Introducing the Critical Conservation Team

We are delighted to introduce the growing team behind the research project Critical Conservation. Bringing together expertise from heritage preservation, conservation studies, art history, aethetics, critical heritage studies, and environmental humanities, the project explores how conservation practices shape the ways we understand, preserve, and care for art, heritage, and environments today.

At the heart of the project is a shared interest in rethinking conservation as a critical, cultural, and ethical field of knowledge. Our team members contribute diverse perspectives that span contemporary art, archives, environmental heritage, and the histories of conservation beyond the West.

Samidha Pusalkar — Senior Researcher

Samidha Pusalkar is a heritage professional with a PhD in Preservation of Architectural Heritage from the Politecnico di Milano. Her doctoral research examined context-sensitive approaches to conserving living heritage, focusing on socio-religious values and community practices. She holds an MA from the Bartlett School of Architecture at University College London, a BA from Savitribai Phule Pune University, and a diploma in Built Heritage Studies and Conservation from Mumbai. With over eight years of international experience working with organizations including English Heritage, ICOMOS, and Future for Religious Heritage, her research focuses on intangible values, placemaking, community participation, and heritage policy. At the Bern Academy of the Arts, she studies communities of practice and non-Western expertise in conservation, focusing on South Asia.

Juliana Robles de la Pava — Postdoctoral Fellow

Juliana is a researcher, lecturer, and curator working at the intersection of contemporary art, environmental humanities, and critical heritage studies. She holds a PhD in Theory and History of the Arts from the University of Buenos Aires. Her work draws on posthumanist and neomaterialist theory, science and technology studies, and Latin American art to explore material infrastructures, situated ecologies, and alternative epistemologies. She has received fellowships from CONICET, the Getty Research Institute, and the Max Weber Foundation, and was a fellow at the Käte Hamburger Kolleg inherit. heritage in transformation at Humboldt-Universität zu Berlin. Within Critical Conservation, she researches counter-narratives of conservation in South America, focusing on the Amazon and community-based practices of care beyond extractivist paradigms.

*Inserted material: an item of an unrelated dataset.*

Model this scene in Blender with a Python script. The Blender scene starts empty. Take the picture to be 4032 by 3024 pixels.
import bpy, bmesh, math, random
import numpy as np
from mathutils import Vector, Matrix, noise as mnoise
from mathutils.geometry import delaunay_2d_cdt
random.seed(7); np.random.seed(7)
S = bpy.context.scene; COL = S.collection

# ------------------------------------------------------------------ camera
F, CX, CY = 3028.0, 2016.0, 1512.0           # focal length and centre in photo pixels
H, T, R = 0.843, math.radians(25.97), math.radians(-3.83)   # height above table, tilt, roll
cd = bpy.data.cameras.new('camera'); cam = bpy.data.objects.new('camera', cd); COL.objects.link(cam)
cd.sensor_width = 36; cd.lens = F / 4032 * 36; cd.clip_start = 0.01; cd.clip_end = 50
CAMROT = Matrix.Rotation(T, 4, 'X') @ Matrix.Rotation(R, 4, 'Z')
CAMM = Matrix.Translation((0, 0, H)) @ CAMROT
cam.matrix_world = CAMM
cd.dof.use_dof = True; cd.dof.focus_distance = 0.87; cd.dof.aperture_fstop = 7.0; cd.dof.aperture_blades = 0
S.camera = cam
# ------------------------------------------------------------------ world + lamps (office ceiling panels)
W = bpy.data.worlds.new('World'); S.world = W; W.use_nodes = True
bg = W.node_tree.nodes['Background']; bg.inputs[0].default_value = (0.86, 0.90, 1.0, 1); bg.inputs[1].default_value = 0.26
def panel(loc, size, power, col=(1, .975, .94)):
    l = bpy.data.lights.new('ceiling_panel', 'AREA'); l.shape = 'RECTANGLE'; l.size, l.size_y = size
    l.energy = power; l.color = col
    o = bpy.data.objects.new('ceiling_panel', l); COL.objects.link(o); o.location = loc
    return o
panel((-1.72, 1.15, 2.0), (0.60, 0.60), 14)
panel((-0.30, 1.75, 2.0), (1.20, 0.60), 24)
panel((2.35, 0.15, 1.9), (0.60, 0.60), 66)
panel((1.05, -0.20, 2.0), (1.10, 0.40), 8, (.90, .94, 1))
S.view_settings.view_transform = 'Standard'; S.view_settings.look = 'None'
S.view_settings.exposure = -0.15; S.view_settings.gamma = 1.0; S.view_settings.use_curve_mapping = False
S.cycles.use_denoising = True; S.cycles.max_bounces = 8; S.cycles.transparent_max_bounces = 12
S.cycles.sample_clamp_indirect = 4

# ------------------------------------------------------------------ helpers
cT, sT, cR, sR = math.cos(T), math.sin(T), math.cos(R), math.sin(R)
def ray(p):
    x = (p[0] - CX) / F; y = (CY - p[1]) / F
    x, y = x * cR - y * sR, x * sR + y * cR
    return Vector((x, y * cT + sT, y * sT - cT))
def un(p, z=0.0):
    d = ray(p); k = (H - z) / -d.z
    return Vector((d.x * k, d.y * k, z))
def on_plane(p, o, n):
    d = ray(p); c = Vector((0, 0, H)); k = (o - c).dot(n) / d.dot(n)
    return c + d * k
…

Marcello Rechberger – Project Assistant

Marcello Rechberger studied Art History and Philosophy at the University of Zurich and the Free University of Berlin, and completed a language programme at Saint Petersburg State University. He earned his MA from the University of Zurich with a thesis on the use of Prussian Blue in Thomas Gainsborough’s The Blue Boy (1770). During his studies he worked as a student assistant on several research projects, including the SNSF-funded The Churches of the City of Rome in the Middle Ages, 1050–1300. At the Bern Academy of the Arts he serves as Project Assistant for the Critical Conservation project while preparing doctoral research on the relationship between avant-garde art, totalitarianism, and the materiality of pigments.


Together, the team will work on a series of research activities, including workshops, publications, and public events, while contributing to the broader conversation around expanded and critical approaches to conservation.

We look forward to sharing the project’s progress and welcoming collaborators from across disciplines in the months and years ahead.